With the state already a leader in setting a minimum wage, the left is trying to force even higher wages on national retailers like Walmart, whose low wages leave many employees eligible for subsidized assistance for health care, food, housing and child care.

Their rationale is that taxpayers effectively are subsidizing the operations of employers who pay less than a living wage. It is an argument no longer exclusively made by the left. Ron Unz, a conservative Californian best known for a referendum drive that has largely ended bilingual education, is trying to pass a referendum forcing a $12 minimum wage by 2016.

“There are so many very low-wage workers, and we pay for huge social welfare programs for them,” Unz told The New York Times in November.  “This would save something on the order of tens of billions of dollars. Doesn’t it make more sense for employers to pay their workers than the government?”

In Connecticut, CCAG and the Working Families are seeking support for a bill that would give large national retailers a choice: pay their employees a still-to-be-defined living wage, or pay into a state fund meant to offset some of the costs of assisting their workers.

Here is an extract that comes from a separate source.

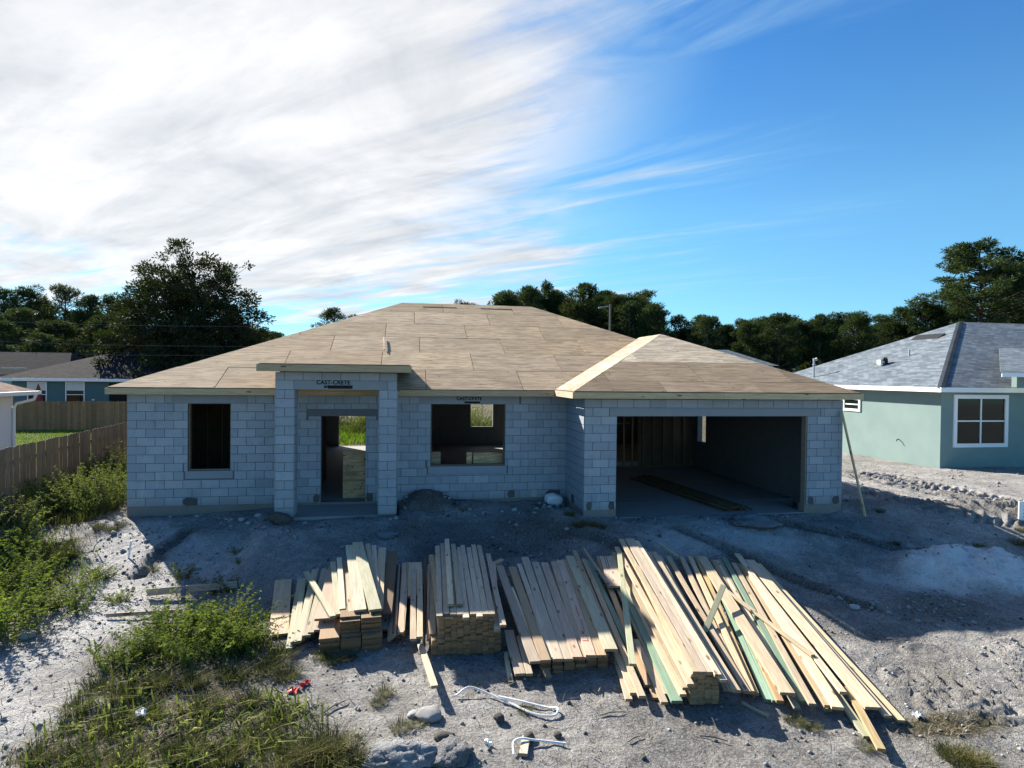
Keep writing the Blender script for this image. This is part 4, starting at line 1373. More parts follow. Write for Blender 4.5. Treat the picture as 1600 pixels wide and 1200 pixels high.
def window(parent, x0, x1, z0, z1, y, split_v=True, split_h=True, casing=0.10, dy=-1, pane='glass', axis='x'):
    """double window with casing; axis 'x' lies in a wall facing -y, axis 'y' in a wall facing -x"""
    def bx(a, b, c, d, e, f_, mt, name, par):
        m_ = MB()
        if axis == 'x': m_.box(a, b, y + c, y + d, e, f_)
        else: m_.box(y + c, y + d, a, b, e, f_)
        return m_.build(name, MT[mt], par)
    w = MB()
    k = casing
    for (a, b, c, d) in ((x0, x1, z1 - k, z1), (x0, x1, z0, z0 + k), (x0, x0 + k, z0 + k, z1 - k), (x1 - k, x1, z0 + k, z1 - k)):
        if axis == 'x': w.box(a, b, y - 0.05, y + 0.02, c, d)
        else: w.box(y - 0.05, y + 0.02, a, b, c, d)
    o = w.build('window', MT['white_paint'], parent)
    xm = 0.5 * (x0 + x1)
    zm = 0.5 * (z0 + z1)
    xs = [(x0 + k, xm - 0.03), (xm + 0.03, x1 - k)] if split_v else [(x0 + k, x1 - k)]
    zs = [(z0 + k, zm - 0.025), (zm + 0.025, z1 - k)] if split_h else [(z0 + k, z1 - k)]
    if split_v: bx(xm - 0.03, xm + 0.03, -0.03, 0.02, z0 + k, z1 - k, 'white_paint', 'mullion', o)
    if split_h:
        for (a, b) in xs: bx(a, b, -0.02, 0.02, zm - 0.025, zm + 0.025, 'white_paint', 'sash_bar', o)
    for (a, b) in xs:
        for (c, d) in zs:
            bx(a, b, -0.004, 0.01, c, d, pane, 'pane', o)
    return o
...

“Politically, it’s a fight I’d love to have,” said Tom Swan, the executive director of CCAG. “And it’s a good policy.”

No state has adopted similar legislation, but several are considering some version of the plan, Swan said.

“I certainly would support something like that,” said Senate Majority Leader Martin Looney, D-New Haven, one of legislature’s more liberal members. “I don’t know if we could get it done this year in the short session.”

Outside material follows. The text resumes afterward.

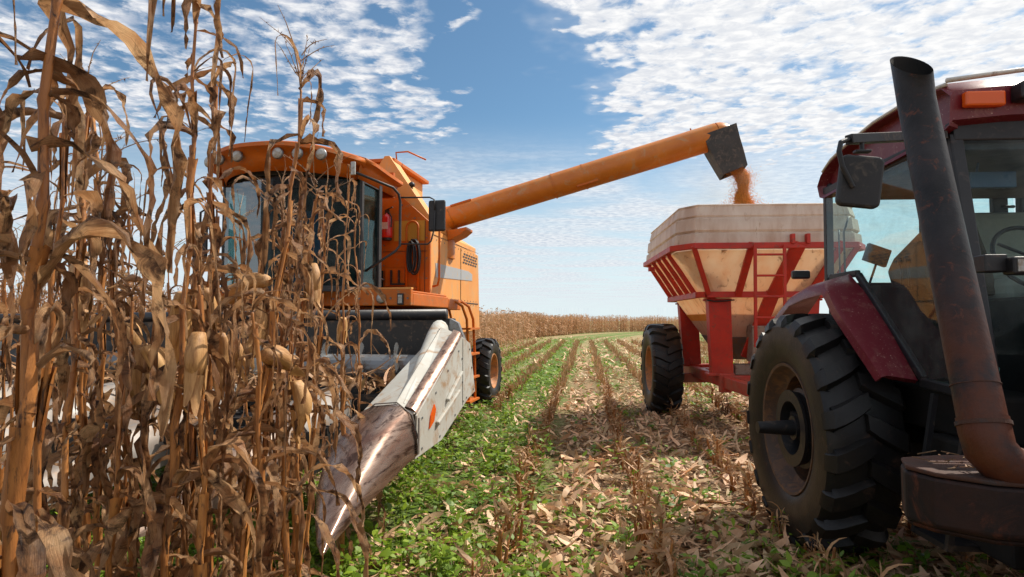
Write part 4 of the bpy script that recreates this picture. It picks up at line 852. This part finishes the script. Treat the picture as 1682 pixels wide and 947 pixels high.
def stem_pts(rng, H, lean=(0, 0), wob=.03):
    n = int(H / .17); pts = []
    a = rng.random() * 6.28; b_ = rng.random() * 6.28
    for i in range(n + 1):
        t = i / n; z = H * t
        pts.append(Vector((lean[0] * t ** 1.5 + wob * sin(a + t * 4.2) * t + (.006 if i % 2 else -.006), lean[1] * t ** 1.5 + wob * cos(b_ + t * 3.6) * t, z)))
    return pts
def stem_mesh(rng, pts, r0):
    b = MB(); P_ = []; R_ = []; n = len(pts) - 1
    for i, p in enumerate(pts):
        t = i / n; r = r0 * (1 - .72 * t ** 1.3)
        if i: d = (p - pts[i - 1]); P_ += [p - d * .10, p, p + (pts[i + 1] - p) * .07 if i < n else p + d * .02]; R_ += [r, r * 1.28, r * 1.02]
        else: P_ += [p - Vector((0, 0, .05)), p]; R_ += [r * 1.1, r]
    b.tube(P_, R_, 9)
    for i in range(1, n):                       # dried sheaths wrapping the internodes
        if rng.random() < .22: continue
        p = pts[i]; q = pts[min(i + 1, n)]; t = i / n; r = r0 * (1 - .72 * t ** 1.3) * 1.30 + .0012; a0 = rng.random() * 6.28; L_ = rng.uniform(.55, .95); op = rng.uniform(3.6, 5.6); fl = rng.uniform(0, .7)
        secs = []
        for k in range(5):
            c_ = p.lerp(q, L_ * k / 4); rr = r * (1 + fl * (k / 4) ** 2) ; o2 = op * (1 - .25 * (k / 4))
            secs.append([(c_.x + rr * (1 + .1 * sin(5 * a + k)) * cos(a0 + a), c_.y + rr * (1 + .1 * sin(5 * a + k)) * sin(a0 + a), c_.z + rng.uniform(-.006, .006)) for a in [(-.5 + m / 7) * o2 for m in range(8)]])
        b.loft(secs, cap=False, closed=False)
    me = b.mesh('stem', STEM, True)
    me.materials.append(LEAF)
    return me

def corn_proto(rng, H, full=1., lean=(0, 0), top='tassel', wob=.03, r0=None, ear=True, loops=.35, rag=0):
    """list of (name, mesh, matrix)"""
    pts = stem_pts(rng, H, lean, wob); n = len(pts) - 1; r0 = r0 or rng.uniform(.010, .013)
    parts = [('stem', stem_mesh(rng, pts, r0), Matrix.Identity(4))]
    base = rng.random() * 6.28
    for i in range(2, n + 1):
        t = i / n
        if rng.random() > .92 * full: continue
        az = base + (pi if i % 2 else 0) + rng.uniform(-.7, .7)
        if t > .8 and rng.random() < .6:
            for _ in range(2): parts.append(('leaf', rng.choice(LEAVES['loop']), Matrix.Translation(pts[i]) @ Matrix.Rotation(rng.random() * 6.28, 4, 'Z') @ Matrix.Scale(rng.uniform(.35, .6), 4)))
        if t > .62: kd = 'loop' if rng.random() < loops else ('arch' if rng.random() < .72 else 'hang')
        else: kd = 'hang' if rng.random() < .74 else 'arch'
        sc = rng.uniform(.75, 1.1) * (1.0 if t < .8 else .8)
        parts.append(('leaf', rng.choice(LEAVES[kd]), Matrix.Translation(pts[i]) @ Matrix.Rotation(az, 4, 'Z') @ Matrix.Rotation(rng.uniform(-.2, .2), 4, 'X') @ Matrix.Scale(sc, 4)))
        for _ in range(rng.choice((0, 1, 1, 2)) + (rag if rng.random() < .5 else 0)):
            parts.append(('leaf', rng.choice(LEAVES['rag']), Matrix.Translation(pts[i] + Vector((0, 0, rng.uniform(-.06, .08)))) @ Matrix.Rotation(rng.random() * 6.28, 4, 'Z') @ Matrix.Scale(rng.uniform(.7, 1.3), 4)))
    if ear:
        i = int(round(n * (min(.92, rng.uniform(1.56, 1.80) / H)))); az = base + rng.uniform(-2, 2)
        tilt = rng.choice((.05, .15, .25, .4, 1.3)); parts.append(('ear', rng.choice(EARS), Matrix.Translation(pts[i] + Vector((cos(az) * .035, sin(az) * .035, .05))) @ Matrix.Rotation(az, 4, 'Z') @ Matrix.Rotation(-tilt, 4, 'Y')))
    if top == 'tassel': parts.append(('tassel', rng.choice(TASSELS), Matrix.Translation(pts[-1]) @ Matrix.Rotation(rng.random() * 6.28, 4, 'Z')))
    return parts

def place(parts, x, y, rz, sc, label, group, tilt=(0, 0)):
    o = bpy.data.objects.new('corn_stalk', None); COL.objects.link(o); o.empty_display_size = .1
    o.location = (x, y, float(ground_z(x, y)) - .01); o.rotation_euler = (tilt[0], tilt[1], rz); o.scale = (sc, sc, sc)
    o['label'] = label; o['category'] = 'corn plant'; o['group'] = group
    for nm, me, mx in parts:
        c = bpy.data.objects.new(nm, me); c.parent = o; c.matrix_local = mx; COL.objects.link(c)
    return o

def pixx(px, d): return (px - 841) / 1000. * d
R1 = random.Random(5)
GRP = 'dry corn stalks standing in rows before the harvester'
# single plants close to the camera, measured where they stand: (image column at eye level, distance, height, lean, top, label)
HERO = [
 (22, .98, 2.75, (.02, 0), 'none', .0150, False, 'thickest dry corn stalk, closest to the camera at the left edge of the picture'),
 (276, 1.72, 2.78, (-.02, .1), 'tassel', .0125, True, 'tall corn stalk rising out of the top of the picture, left of the cab'),
 (300, 1.95, 2.28, (.03, 0), 'none', .013, True, 'corn stalk with a fat yellow ear hanging just right of the tallest stalk'),
 (238, 1.85, 2.10, (-.10, 0), 'tassel', .012, True, 'corn stalk bending left beside the tallest stalk'),
 (175, 2.15, 2.42, (-.06, 0), 'tassel', .012, False, 'slim corn stalk with a feathery tassel between the thickest and the tallest stalk'),
 (148, 2.3, 2.26, (.0, 0), 'tassel', .012, False, 'slim corn stalk with a bushy upright tassel against the blue sky at the left'),
 (95, 1.6, 2.3, (-.02, .1), 'none', .012, False, 'corn stalk with long curling leaves just right of the thickest stalk'),
 (345, 2.0, 2.50, (.02, 0), 'none', .0125, True, 'corn stalk with looping ribbon leaves at the left end of the cab roof'),
 (388, 1.95, 2.50, (.13, .1), 'tassel', .0125, True, 'corn stalk leaning right with its tassel high above the cab roof'),
 (432, 2.35, 2.05, (.06, 0), 'tassel', .012, True, 'corn stalk with a hanging ear in front of the left half of the windshield'),
 (458, 2.55, 2.12, (-.02, 0), 'tassel', .012, False, 'corn stalk with a broad pale leaf in front of the windshield centre'),
 (490, 2.55, 2.22, (.05, 0), 'tassel', .012, True, 'corn stalk with a brushlike tassel standing above the middle of the cab roof'),
 (512, 2.8, 2.2, (.03, 0), 'tassel', .012, False, 'corn stalk with drooping tassel threads in front of the right roof lamps'),
 (566, 3.9, 2.55, (.02, 0), 'none', .012, True, 'corn stalk nearest the divider nose with a pale ear at its waist'),
 (592, 4.3, 2.35, (-.03, 0), 'none', .011, False, 'short corn stalk at the right end of the row, before the cab corner'),
 (62, 1.35, 2.15, (.03, 0), 'none', .0125, False, 'short-topped corn stalk leaning right behind the thickest stalk'),
 (205, 1.75, 1.75, (.0, 0), 'none', .0125, True, 'broken-topped corn stalk between two tall ones at the left'),
 (368, 2.3, 2.12, (-.05, 0), 'none', .012, True, 'corn stalk with torn leaves covering the left door post of the cab'),
 (408, 1.75, 1.72, (.03, 0), 'none', .013, True, 'short corn stalk with a round pale ear in front of the platform beam'),
 (330, 1.7, 1.8, (.02, 0), 'none', .012, True, 'broken corn stalk whose ear points left across the stems'),
 (474, 2.05, 1.62, (.02, 0), 'none', .012, True, 'low broken corn stalk with two leaves folded down in front of the header'),
 (500, 2.4, 1.7, (-.03, 0), 'none', .012, True, 'low corn stalk with a drooping ear before the header opening'),
 (120, 1.9, 2.0, (.04, 0), 'none', .012, True, 'corn stalk with tangled leaves under the bushy upright tassel'),
]
for px, d, H, lean, top, r0, ear, lab in HERO:
    pr = corn_proto(R1, H, 1.0, lean, top, .035, r0, ear, .4, 2)
    if px == 22:                                # a thick tangle of torn leaves round its top
        for q in range(16):
            pr.append(('leaf', R1.choice(LEAVES[R1.choice(('hang', 'hang', 'rag', 'loop'))]), Matrix.Translation((.02 + R1.uniform(-.02, .02), R1.uniform(-.02, .02), R1.uniform(1.75, 2.35))) @ Matrix.Rotation(R1.random() * 6.28, 4, 'Z') @ Matrix.Scale(R1.uniform(.6, 1.), 4)))
    place(pr, pixx(px, d), d, 0, 1, lab, GRP)
PROTO = [corn_proto(R1, R1.uniform(1.95, 2.5), .9, (R1.uniform(-.12, .12), R1.uniform(-.12, .12)), R1.choice(('tassel', 'tassel', 'none')), .035, None, k % 3 == 0) for k in range(12)]
PROTO_S = [corn_proto(R1, R1.uniform(1.7, 2.2), .8, (R1.uniform(-.15, .15), R1.uniform(-.1, .1)), R1.choice(('tassel', 'none')), .04, None, k % 2 == 0) for k in range(5)]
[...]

Obama’s focus on economic justice comes late in his presidency, more than two years after he told an audience in Kansas that inequality was “the defining issue of our time.”

“This is a make-or-break moment for the middle class and for all those who are fighting to get into the middle class,” Obama said. “Because what’s at stake is whether this will be a country where working people can earn enough to raise a family, build a modest savings, own a home, secure their retirement.”

House Minority Leader Lawrence F. Cafero Jr., R-Norwalk, said a presidential address on inequality might have been the catalyst for a broader debate in the states earlier in his presidency, but not now.

“I would have to say this is probably going to be a typical Obama State of the Union, where the rhetoric soars, but the actual results don’t match up,” Cafero said.

For different reasons, Hartford Mayor Pedro Segarra, whose city has had one of the nation’s highest poverty rates for decades, also has modest expectations for what the president can deliver. Segarra briefly met with the president two days ago representing the U.S. Conference of Mayors.

The president seemed to have little hope of passing a major anti-poverty program through a divided Congress, not when food stamps are being cut, and expanded unemployment benefits are stalled, Segarra said.

“A federal jobs program is not coming,” said Segarra, who was the beneficiary of federal job training assistance as an unemployed teen. “On the immigration end, nothing has happened. On gun control, nothing has happened. So, he is going to revert to doing as much as he can with his administrative agencies.”

Rep. Andy Fleischmann, D-West Hartford, co-chairman of the state legislature’s Education Committee, said he hopes Obama speaks about the education gap, particularly the disparity in early-education opportunities for the children of the poor and those of the middle class.

“Fixing things begins with properly identifying causes,” Fleischmann said. “When it comes to education, I hope the president talks about the importance of preschool education.”

Lori J. Pelletier, the top leader of the Connecticut AFL-CIO, will be in the audience in the House gallery as a guest of U.S. Rep. Elizabeth Esty, D-5th District. She said she expects no “silver bullet” from the president on inequality.

Based on Obama’s recent remarks to The New Yorker, her expectations are in keeping with the president’s. He told the magazine that whatever he does, there still would be poverty, and there still would be a lot of work to do for the next five presidents.

His goal, he said, is to give voice to “an impression that it is harder to make it now if you are just the average citizen who’s willing to work hard and has good values.”

“At the end of the day we’re part of a long-running story,” Obama said. “We just try to get our paragraph right.”